The U.S. cowboys in chief
Presidents apparently find the rugged ideal irresistible. The Autry National Center examines how the leaders have claimed the Western motif.
FOR better or worse, George W. Bush is our presidential cowboy du jour. Google his name and the word "cowboy," and 128,000 entries pop up. Many contain media musings over the president's taste for cowboy gear -- such as the $1,000 cowboy hat he sports at his ranch in Crawford, Texas -- and his tendency to pepper his speech with Western references, such as his comment that he would "smoke out" terrorists hiding in Pakistan and Afghanistan's mountainous border region.
Whether Bush's identification with cowboys is good or bad tends to be in the eye of the beholder. What's certain, though, is that the Texan is far from the first president to curry the cowboy image -- perhaps the quintessential symbol of American independence, strength and manliness -- for its political capital.
The Autry National Center examines ways in which presidents have defined themselves as cowboys -- or at least, quasi cowboys -- since Teddy Roosevelt in the new exhibition "Cowboys and Presidents," which runs through Sept. 7 before traveling to Austin, Texas.
The show surveys a century of photos, newsreels and newspaper stories; film, TV and radio clips; artworks; and presidential memorabilia culled from private lenders and collections belonging to the Autry as well as presidential and university libraries.

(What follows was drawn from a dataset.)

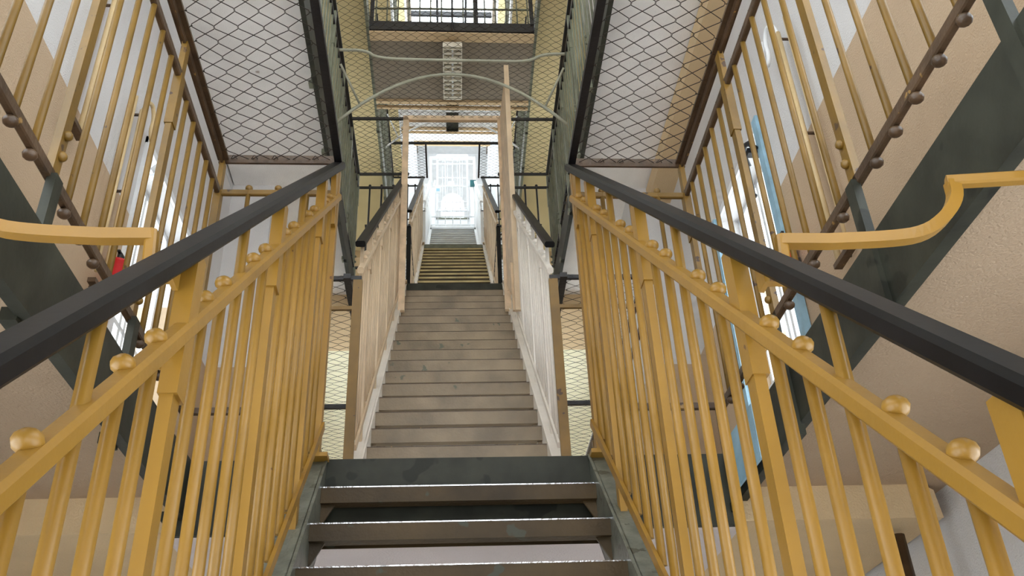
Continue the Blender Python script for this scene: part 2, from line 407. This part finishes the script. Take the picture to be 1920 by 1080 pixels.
def newel_foot(n, s, m, label, g=None):
    """upright at the foot of a flight, standing on the bridge below"""
    y = Yk(n-1)+D+.01
    return y
stair_rail(2, -1, -.5, cream, black, 'cream stair railing left of the second flight, closely spaced balusters', r=.011)
stair_rail(2, 1, -.46, creamw, black, 'cream stair railing right of the second flight, painted paler as lit, closely spaced balusters', r=.011)  # cream railing given a paler colour for the light on its side
stair_rail(3, -1, -.5, cream, black, 'brownish stair railing left of the third flight', r=.011)
stair_rail(3, 1, -.46, cream, black, 'brownish stair railing right of the third flight', r=.011)
stair_rail(4, -1, -.5, white, white, 'white stair railing left of the fourth flight', r=.011)
stair_rail(4, 1, -.46, white, white, 'white stair railing right of the fourth flight', r=.011)
for s, sd in ((-1, 'left'), (1, 'right')):
    stair_rail(5, s, -.5, white, white, 'far white stair railing, %s side of the farthest flight' % sd, r=.011)
# foot newels belong to the bridge's far railing (built below)

def gallery_rail(n, s, ya, yb, pm, bm_, tm_, label, posts=None, lowm=None, step=.12, pstep=.72, phase=None, netframe=True, r=.0105, group=None, endpost=True):
    """balustrade on the gallery edge, from ya to yb"""
    y0 = yb; c = cx(y0)
    t = thing('gallery_railing', (c+s*A, y0, Lz(n)), label, 'railing', group, rz(ya))
    Ln = ya-yb
    MB().bar((0, Ln, 1.27), (0, 0, 1.27), .022, .036, bev=.004).build('top_rail', tm_, t)
    MB().bar((0, Ln, .205), (0, 0, .205), .022, .034, bev=.004).build('bottom_rail', bm_, t)
    zt = 1.44
    p = MB().box(-.011, .011, -.02, .02, .2, zt); p.box(-.016, .016, -.023, .023, 1.02, 1.27).ball((-s*.016, 0, .27), .014).ball((-s*.016, 0, .34), .014)
    pme = p.mesh('post', pm)
    lm = MB().box(-.012, .012, -.022, .022, -.22, .2).box(-.025, .015, -.03, .03, -.235, -.20).mesh('post_foot', lowm or green)
    bme = MB().tube([(0, 0, .19), (0, 0, 1.27)], r, 8).mesh('baluster', pm)
    kme = MB().ball((0, 0, 0), .0185, 10, 6, .8).mesh('rivet_head', bm_); kmt = MB().ball((0, 0, 0), .010, 8, 5).mesh('rivet_head', bm_)
    y = 0; j = 0; n_ = round(pstep/step)
    while y > Ln+.03:
        if j % n_ == 0:
            o = link('post', pme, t, (0, y, 0)); link('post_foot', lm, o, (-s*.014, 0, 0))
        else: o = link('baluster', bme, t, (0, y, 0)); link('rivet_head', kme, o, (0, 0, .176)); link('rivet_head', kmt, o, (0, 0, 1.288))
        y -= step; j += 1
    return t
gallery_rail(1, -1, -1.2, Y1, yellow_old, brown, brown, 'ochre gallery railing at upper left, above the near stair railing')
gallery_rail(1, 1, -1.2, Y1, yellow_old, brown, brown, 'ochre gallery railing at upper right, above the near stair railing')
def bay(n, k):
    return Yk(k-1)+D, Yk(k)
st2 = bay(2, 2)
gallery_rail(1, -1, st2[0], st2[1], yellow_old, brown, brown, 'dark lower gallery railing left of the second flight', step=.13, pstep=.78, r=.01)
gallery_rail(1, 1, st2[0], st2[1], yellow_old, brown, brown, 'dark lower gallery railing right of the second flight', step=.13, pstep=.78, r=.01)
gallery_rail(2, -1, st2[0], st2[1], greenr, blackm, blackm, 'dark green gallery railing left above the second flight', step=.13, pstep=.78, lowm=greenr, r=.010)
gallery_rail(2, 1, st2[0], st2[1], greenr, blackm, blackm, 'dark green gallery railing right above the second flight', step=.13, pstep=.78, lowm=greenr, r=.010)
st3 = bay(3, 3); st4 = bay(4, 4); st5 = bay(5, 5)
for s, sd in ((-1, 'left'), (1, 'right')):
    gallery_rail(2, s, *st3, greenr, blackm, blackm, 'dark gallery railing on the %s below the third flight\'s head' % sd, step=.13, pstep=.78, lowm=greenr)
    gallery_rail(3, s, *st3, greenr, blackm, blackm, 'dark gallery railing on the %s above the third flight' % sd, step=.13, pstep=.78, lowm=greenr)
    gallery_rail(3, s, *st4, white, blackm, blackm, 'pale gallery railing on the %s beside the fourth flight\'s foot' % sd, step=.13, pstep=.78, lowm=white)
    gallery_rail(4, s, *st4, white, white, white, 'white gallery railing on the %s above the fourth flight' % sd, step=.13, pstep=.78, lowm=white)
    gallery_rail(4, s, *st3, greenr, blackm, blackm, 'railing high on the %s near the skylight' % sd, step=.13, pstep=.78, lowm=greenr)
    gallery_rail(5, s, *st3, greenr, blackm, blackm, 'topmost railing on the %s under the skylight' % sd, step=.13, pstep=.78, lowm=greenr)
    gallery_rail(5, s, *st5, white, white, white, 'white gallery railing on the %s beside the farthest flight' % sd, step=.13, pstep=.78, lowm=white)

def cross_rail(n, y, xs, zt, zb, tm_, bm_, pm, label, xa, xb, near=True, second=None):
    t = thing('bridge_railing', (cx(y), y, Lz(n)), label, 'railing', None, rz(y))
    MB().bar((xa, 0, zt), (xb, 0, zt), .02, .03, bev=.004).build('top_rail', tm_, t)
    if second: MB().bar((xa, 0, second[0]), (xb, 0, second[0]), .018, .022).build('middle_rail', second[1], t)
    if zb is not None: MB().bar((xa, 0, zb), (xb, 0, zb), .02, .03, bev=.004).build('bottom_rail', bm_, t)
    if xs:
        bme = MB().tube([(0, 0, zb), (0, 0, zt+.01)], .0105, 8).ball((0, 0, zt+.025), .017).ball((0, 0, zb-.03), .017, 8, 5).mesh('baluster', pm)
        for x in xs: link('baluster', bme, t, (x, 0, 0))
    return t
for s, sd in ((-1, 'left'), (1, 'right')):
    cross_rail(1, Y1, [s*v for v in (.93, .80, .67)], 1.27, .205, yellow_old, brown, yellow_old, 'short ochre railing bridging the %s gallery corner to the near stair newel' % sd, s*A, s*B)
    for n in (2, 3, 4, 5):
        lab = {2: 'thin dark railing %s of the second flight\'s head', 3: 'dark railing %s of the third flight\'s head', 4: 'white railing %s of the fourth flight\'s head', 5: 'white railing %s of the farthest flight\'s head'}[n] % sd
        mm = blackm if n < 4 else white
        cross_rail(n, Yk(n), [s*v for v in (.93, .80, .67)], 1.27, .205, mm, mm, mm, lab, s*A, s*B)
    # far side of each bridge: flat bar with the foot newel of the next flight
    for n in (1, 2, 3, 4):
        y = Yk(n)+D+.03; mm = (blackm, blackm, blackm, white)[n-1]; nm_ = (yellow, black, white, white)[n-1]
        lab = ('black flat bar %s of the second flight\'s ochre newel', 'black bar %s of the third flight\'s foot', 'black bar %s of the fourth flight\'s foot', 'white bar %s of the farthest flight\'s foot')[n-1] % sd
        t = cross_rail(n, y, None, 1.462, None, mm, mm, mm, lab, s*A, s*(B-.02), second=(1.27, (yellow_old, blackm, blackm, white)[n-1]))
        MB().box(min(s*(B-.025), s*(B+.025)), max(s*(B-.025), s*(B+.025)), -.01, .015, 0, 1.45).build('newel_post', nm_ if n != 1 else yellow_old, t)
        if n > 1:
            MB().box(s*A-.012, s*A+.012, -.02, .02, -.1, 1.46).build('corner_post', mm, t)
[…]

Highlights include the iconic, such as LBJ's much-photographed Stetson hat; the sentimental -- drawings inspired by the film "High Noon," which Bill Clinton made as a child; the metaphorical -- the intricately carved Saddle of Independence dedicated to 9/11, which was a gift from the Black Hills Stock Show Foundation to George W. Bush; and the curious -- Calvin Coolidge's electric exercise horse (which resembled a mechanical bull). "The rumor is he rode it in the White House in his underwear and a cowboy hat," says Garron Maloney, the assistant curator for Ranch Life and the New West who organized the show with lead curator B. Byron Price, director of the University of Oklahoma's Charles M. Russell Center for the Study of Art of the American West, and Jeffrey Richardson, the current Autry-University of Nevada Las Vegas fellow. Maloney says the exhibition, five years in the making, and upcoming book by Price constitute the first scholarly work on the subject.
Before Teddy Roosevelt's time, cowboys had a nasty reputation, thanks to Billy the Kid and other violent outlaws who ran roughshod over the frontier. Buffalo Bill's Wild West shows and late-19th century dime novels combined to recast the cowboy's image as an Anglo-Saxon hero and heir to the Arthurian Knights of the Round Table.